EXERCISE GOAL
Each line below should be quoted exactly, please.

start STORED DATA

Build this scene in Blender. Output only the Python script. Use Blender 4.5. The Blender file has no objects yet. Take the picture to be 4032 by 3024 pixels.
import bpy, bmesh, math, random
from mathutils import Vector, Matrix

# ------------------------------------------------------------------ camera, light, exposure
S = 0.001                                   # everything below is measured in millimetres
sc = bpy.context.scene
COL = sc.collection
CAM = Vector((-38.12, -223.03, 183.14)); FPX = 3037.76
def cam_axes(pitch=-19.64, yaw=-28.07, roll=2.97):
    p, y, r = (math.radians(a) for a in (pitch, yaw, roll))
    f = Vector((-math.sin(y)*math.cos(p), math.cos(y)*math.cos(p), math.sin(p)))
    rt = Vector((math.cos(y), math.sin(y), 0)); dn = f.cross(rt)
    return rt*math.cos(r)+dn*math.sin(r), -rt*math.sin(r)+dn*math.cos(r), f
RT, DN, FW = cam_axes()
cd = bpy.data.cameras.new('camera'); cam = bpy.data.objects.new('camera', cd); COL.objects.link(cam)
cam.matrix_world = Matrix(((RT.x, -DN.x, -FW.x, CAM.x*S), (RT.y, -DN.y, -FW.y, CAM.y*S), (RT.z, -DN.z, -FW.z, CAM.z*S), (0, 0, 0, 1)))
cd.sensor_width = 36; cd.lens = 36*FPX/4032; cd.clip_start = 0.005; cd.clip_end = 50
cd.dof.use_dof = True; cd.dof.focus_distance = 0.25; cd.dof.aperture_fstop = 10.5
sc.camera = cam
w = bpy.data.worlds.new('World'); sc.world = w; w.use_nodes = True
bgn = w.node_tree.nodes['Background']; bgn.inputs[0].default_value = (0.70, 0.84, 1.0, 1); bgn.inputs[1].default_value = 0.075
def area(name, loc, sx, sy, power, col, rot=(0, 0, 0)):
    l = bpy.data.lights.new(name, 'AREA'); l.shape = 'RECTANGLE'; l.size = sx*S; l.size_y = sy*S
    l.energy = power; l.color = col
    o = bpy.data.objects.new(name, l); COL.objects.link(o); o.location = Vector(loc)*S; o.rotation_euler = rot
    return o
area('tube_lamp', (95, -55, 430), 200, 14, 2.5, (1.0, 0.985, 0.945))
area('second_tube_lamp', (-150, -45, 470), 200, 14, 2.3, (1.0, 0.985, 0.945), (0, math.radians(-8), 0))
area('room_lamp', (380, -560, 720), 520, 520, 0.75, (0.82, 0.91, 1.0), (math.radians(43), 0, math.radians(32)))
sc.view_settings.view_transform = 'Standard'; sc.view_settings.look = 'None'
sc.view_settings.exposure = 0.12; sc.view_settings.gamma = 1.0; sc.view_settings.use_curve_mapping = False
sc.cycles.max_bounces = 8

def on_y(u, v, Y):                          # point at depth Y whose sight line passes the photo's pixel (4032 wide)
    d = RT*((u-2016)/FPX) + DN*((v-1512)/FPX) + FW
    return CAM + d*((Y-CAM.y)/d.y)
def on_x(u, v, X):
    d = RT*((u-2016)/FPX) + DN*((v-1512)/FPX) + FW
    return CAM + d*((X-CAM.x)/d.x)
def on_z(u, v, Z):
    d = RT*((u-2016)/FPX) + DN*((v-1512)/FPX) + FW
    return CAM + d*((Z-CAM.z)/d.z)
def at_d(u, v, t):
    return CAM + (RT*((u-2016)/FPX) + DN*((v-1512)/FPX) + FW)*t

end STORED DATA

RESPONSE FOR THIS EXERCISE
Build this scene in Blender. Output only the Python script. Use Blender 4.5. The Blender file has no objects yet. Take the picture to be 4032 by 3024 pixels.
import bpy, bmesh, math, random
from mathutils import Vector, Matrix

# ------------------------------------------------------------------ camera, light, exposure
S = 0.001                                   # everything below is measured in millimetres
sc = bpy.context.scene
COL = sc.collection
CAM = Vector((-38.12, -223.03, 183.14)); FPX = 3037.76
def cam_axes(pitch=-19.64, yaw=-28.07, roll=2.97):
    p, y, r = (math.radians(a) for a in (pitch, yaw, roll))
    f = Vector((-math.sin(y)*math.cos(p), math.cos(y)*math.cos(p), math.sin(p)))
    rt = Vector((math.cos(y), math.sin(y), 0)); dn = f.cross(rt)
    return rt*math.cos(r)+dn*math.sin(r), -rt*math.sin(r)+dn*math.cos(r), f
RT, DN, FW = cam_axes()
cd = bpy.data.cameras.new('camera'); cam = bpy.data.objects.new('camera', cd); COL.objects.link(cam)
cam.matrix_world = Matrix(((RT.x, -DN.x, -FW.x, CAM.x*S), (RT.y, -DN.y, -FW.y, CAM.y*S), (RT.z, -DN.z, -FW.z, CAM.z*S), (0, 0, 0, 1)))
cd.sensor_width = 36; cd.lens = 36*FPX/4032; cd.clip_start = 0.005; cd.clip_end = 50
cd.dof.use_dof = True; cd.dof.focus_distance = 0.25; cd.dof.aperture_fstop = 10.5
sc.camera = cam
w = bpy.data.worlds.new('World'); sc.world = w; w.use_nodes = True
bgn = w.node_tree.nodes['Background']; bgn.inputs[0].default_value = (0.70, 0.84, 1.0, 1); bgn.inputs[1].default_value = 0.075
def area(name, loc, sx, sy, power, col, rot=(0, 0, 0)):
    l = bpy.data.lights.new(name, 'AREA'); l.shape = 'RECTANGLE'; l.size = sx*S; l.size_y = sy*S
    l.energy = power; l.color = col
    o = bpy.data.objects.new(name, l); COL.objects.link(o); o.location = Vector(loc)*S; o.rotation_euler = rot
    return o
area('tube_lamp', (95, -55, 430), 200, 14, 2.5, (1.0, 0.985, 0.945))
area('second_tube_lamp', (-150, -45, 470), 200, 14, 2.3, (1.0, 0.985, 0.945), (0, math.radians(-8), 0))
area('room_lamp', (380, -560, 720), 520, 520, 0.75, (0.82, 0.91, 1.0), (math.radians(43), 0, math.radians(32)))
sc.view_settings.view_transform = 'Standard'; sc.view_settings.look = 'None'
sc.view_settings.exposure = 0.12; sc.view_settings.gamma = 1.0; sc.view_settings.use_curve_mapping = False
sc.cycles.max_bounces = 8

def on_y(u, v, Y):                          # point at depth Y whose sight line passes the photo's pixel (4032 wide)
    d = RT*((u-2016)/FPX) + DN*((v-1512)/FPX) + FW
    return CAM + d*((Y-CAM.y)/d.y)
def on_x(u, v, X):
    d = RT*((u-2016)/FPX) + DN*((v-1512)/FPX) + FW
    return CAM + d*((X-CAM.x)/d.x)
def on_z(u, v, Z):
    d = RT*((u-2016)/FPX) + DN*((v-1512)/FPX) + FW
    return CAM + d*((Z-CAM.z)/d.z)
def at_d(u, v, t):
    return CAM + (RT*((u-2016)/FPX) + DN*((v-1512)/FPX) + FW)*t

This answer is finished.